DATASET SECTION ▸
========
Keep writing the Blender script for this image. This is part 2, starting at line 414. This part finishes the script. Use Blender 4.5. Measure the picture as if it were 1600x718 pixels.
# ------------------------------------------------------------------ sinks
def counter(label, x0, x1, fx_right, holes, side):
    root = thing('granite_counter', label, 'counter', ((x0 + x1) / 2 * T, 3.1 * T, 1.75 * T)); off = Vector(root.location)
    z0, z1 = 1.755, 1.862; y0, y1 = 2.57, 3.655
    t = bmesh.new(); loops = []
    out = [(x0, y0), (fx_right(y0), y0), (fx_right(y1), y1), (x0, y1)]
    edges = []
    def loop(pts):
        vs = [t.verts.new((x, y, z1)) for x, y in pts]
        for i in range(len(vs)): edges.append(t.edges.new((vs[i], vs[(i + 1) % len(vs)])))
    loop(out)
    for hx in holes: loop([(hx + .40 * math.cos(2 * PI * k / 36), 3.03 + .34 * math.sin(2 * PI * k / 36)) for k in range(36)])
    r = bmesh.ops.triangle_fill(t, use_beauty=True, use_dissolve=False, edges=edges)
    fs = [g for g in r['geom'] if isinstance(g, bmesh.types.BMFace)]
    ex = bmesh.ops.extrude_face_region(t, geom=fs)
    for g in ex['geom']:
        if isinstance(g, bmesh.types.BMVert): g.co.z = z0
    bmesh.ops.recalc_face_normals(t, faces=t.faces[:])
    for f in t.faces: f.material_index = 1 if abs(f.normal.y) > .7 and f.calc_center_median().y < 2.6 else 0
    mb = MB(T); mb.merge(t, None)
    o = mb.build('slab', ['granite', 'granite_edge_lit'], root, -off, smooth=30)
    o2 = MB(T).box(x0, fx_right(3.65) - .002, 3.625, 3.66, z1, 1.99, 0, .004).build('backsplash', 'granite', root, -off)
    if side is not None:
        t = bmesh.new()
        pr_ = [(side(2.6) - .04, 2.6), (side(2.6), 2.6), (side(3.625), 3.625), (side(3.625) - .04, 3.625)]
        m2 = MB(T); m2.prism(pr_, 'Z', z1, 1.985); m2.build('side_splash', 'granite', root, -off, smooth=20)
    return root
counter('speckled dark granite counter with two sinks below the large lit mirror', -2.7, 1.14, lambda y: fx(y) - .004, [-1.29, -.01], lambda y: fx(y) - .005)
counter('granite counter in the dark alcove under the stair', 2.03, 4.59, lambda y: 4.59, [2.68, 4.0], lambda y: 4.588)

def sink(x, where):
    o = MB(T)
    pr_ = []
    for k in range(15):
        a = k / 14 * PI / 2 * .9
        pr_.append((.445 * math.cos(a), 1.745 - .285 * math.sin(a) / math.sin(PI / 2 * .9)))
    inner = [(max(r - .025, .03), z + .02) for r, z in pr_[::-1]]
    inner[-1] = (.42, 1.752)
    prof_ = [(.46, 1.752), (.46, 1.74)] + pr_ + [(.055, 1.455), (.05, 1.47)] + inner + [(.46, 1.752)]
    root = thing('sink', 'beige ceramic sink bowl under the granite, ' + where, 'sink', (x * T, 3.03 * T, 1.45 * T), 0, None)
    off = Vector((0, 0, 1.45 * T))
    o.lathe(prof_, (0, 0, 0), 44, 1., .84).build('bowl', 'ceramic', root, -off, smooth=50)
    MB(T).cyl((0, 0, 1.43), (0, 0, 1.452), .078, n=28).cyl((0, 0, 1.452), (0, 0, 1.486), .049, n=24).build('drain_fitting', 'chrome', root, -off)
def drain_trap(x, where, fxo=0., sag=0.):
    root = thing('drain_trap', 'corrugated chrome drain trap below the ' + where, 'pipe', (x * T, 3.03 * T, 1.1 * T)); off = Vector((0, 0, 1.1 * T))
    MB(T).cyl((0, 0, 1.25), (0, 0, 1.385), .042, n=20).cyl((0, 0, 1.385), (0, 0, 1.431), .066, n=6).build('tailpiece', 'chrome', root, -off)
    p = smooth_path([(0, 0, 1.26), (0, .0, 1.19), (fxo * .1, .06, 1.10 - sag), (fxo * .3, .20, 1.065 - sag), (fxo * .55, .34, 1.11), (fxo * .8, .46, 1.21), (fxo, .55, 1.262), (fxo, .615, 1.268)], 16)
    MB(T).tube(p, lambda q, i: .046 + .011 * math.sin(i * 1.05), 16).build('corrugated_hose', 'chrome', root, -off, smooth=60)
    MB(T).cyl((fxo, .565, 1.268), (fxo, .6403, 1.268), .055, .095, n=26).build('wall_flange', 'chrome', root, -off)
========
WORK TO COMPLETE ▸ Recopy all the lines exactly as they appear.

WRITTEN REPLY ▸
Keep writing the Blender script for this image. This is part 2, starting at line 414. This part finishes the script. Use Blender 4.5. Measure the picture as if it were 1600x718 pixels.
# ------------------------------------------------------------------ sinks
def counter(label, x0, x1, fx_right, holes, side):
    root = thing('granite_counter', label, 'counter', ((x0 + x1) / 2 * T, 3.1 * T, 1.75 * T)); off = Vector(root.location)
    z0, z1 = 1.755, 1.862; y0, y1 = 2.57, 3.655
    t = bmesh.new(); loops = []
    out = [(x0, y0), (fx_right(y0), y0), (fx_right(y1), y1), (x0, y1)]
    edges = []
    def loop(pts):
        vs = [t.verts.new((x, y, z1)) for x, y in pts]
        for i in range(len(vs)): edges.append(t.edges.new((vs[i], vs[(i + 1) % len(vs)])))
    loop(out)
    for hx in holes: loop([(hx + .40 * math.cos(2 * PI * k / 36), 3.03 + .34 * math.sin(2 * PI * k / 36)) for k in range(36)])
    r = bmesh.ops.triangle_fill(t, use_beauty=True, use_dissolve=False, edges=edges)
    fs = [g for g in r['geom'] if isinstance(g, bmesh.types.BMFace)]
    ex = bmesh.ops.extrude_face_region(t, geom=fs)
    for g in ex['geom']:
        if isinstance(g, bmesh.types.BMVert): g.co.z = z0
    bmesh.ops.recalc_face_normals(t, faces=t.faces[:])
    for f in t.faces: f.material_index = 1 if abs(f.normal.y) > .7 and f.calc_center_median().y < 2.6 else 0
    mb = MB(T); mb.merge(t, None)
    o = mb.build('slab', ['granite', 'granite_edge_lit'], root, -off, smooth=30)
    o2 = MB(T).box(x0, fx_right(3.65) - .002, 3.625, 3.66, z1, 1.99, 0, .004).build('backsplash', 'granite', root, -off)
    if side is not None:
        t = bmesh.new()
        pr_ = [(side(2.6) - .04, 2.6), (side(2.6), 2.6), (side(3.625), 3.625), (side(3.625) - .04, 3.625)]
        m2 = MB(T); m2.prism(pr_, 'Z', z1, 1.985); m2.build('side_splash', 'granite', root, -off, smooth=20)
    return root
counter('speckled dark granite counter with two sinks below the large lit mirror', -2.7, 1.14, lambda y: fx(y) - .004, [-1.29, -.01], lambda y: fx(y) - .005)
counter('granite counter in the dark alcove under the stair', 2.03, 4.59, lambda y: 4.59, [2.68, 4.0], lambda y: 4.588)

def sink(x, where):
    o = MB(T)
    pr_ = []
    for k in range(15):
        a = k / 14 * PI / 2 * .9
        pr_.append((.445 * math.cos(a), 1.745 - .285 * math.sin(a) / math.sin(PI / 2 * .9)))
    inner = [(max(r - .025, .03), z + .02) for r, z in pr_[::-1]]
    inner[-1] = (.42, 1.752)
    prof_ = [(.46, 1.752), (.46, 1.74)] + pr_ + [(.055, 1.455), (.05, 1.47)] + inner + [(.46, 1.752)]
    root = thing('sink', 'beige ceramic sink bowl under the granite, ' + where, 'sink', (x * T, 3.03 * T, 1.45 * T), 0, None)
    off = Vector((0, 0, 1.45 * T))
    o.lathe(prof_, (0, 0, 0), 44, 1., .84).build('bowl', 'ceramic', root, -off, smooth=50)
    MB(T).cyl((0, 0, 1.43), (0, 0, 1.452), .078, n=28).cyl((0, 0, 1.452), (0, 0, 1.486), .049, n=24).build('drain_fitting', 'chrome', root, -off)
def drain_trap(x, where, fxo=0., sag=0.):
    root = thing('drain_trap', 'corrugated chrome drain trap below the ' + where, 'pipe', (x * T, 3.03 * T, 1.1 * T)); off = Vector((0, 0, 1.1 * T))
    MB(T).cyl((0, 0, 1.25), (0, 0, 1.385), .042, n=20).cyl((0, 0, 1.385), (0, 0, 1.431), .066, n=6).build('tailpiece', 'chrome', root, -off)
    p = smooth_path([(0, 0, 1.26), (0, .0, 1.19), (fxo * .1, .06, 1.10 - sag), (fxo * .3, .20, 1.065 - sag), (fxo * .55, .34, 1.11), (fxo * .8, .46, 1.21), (fxo, .55, 1.262), (fxo, .615, 1.268)], 16)
    MB(T).tube(p, lambda q, i: .046 + .011 * math.sin(i * 1.05), 16).build('corrugated_hose', 'chrome', root, -off, smooth=60)
    MB(T).cyl((fxo, .565, 1.268), (fxo, .6403, 1.268), .055, .095, n=26).build('wall_flange', 'chrome', root, -off)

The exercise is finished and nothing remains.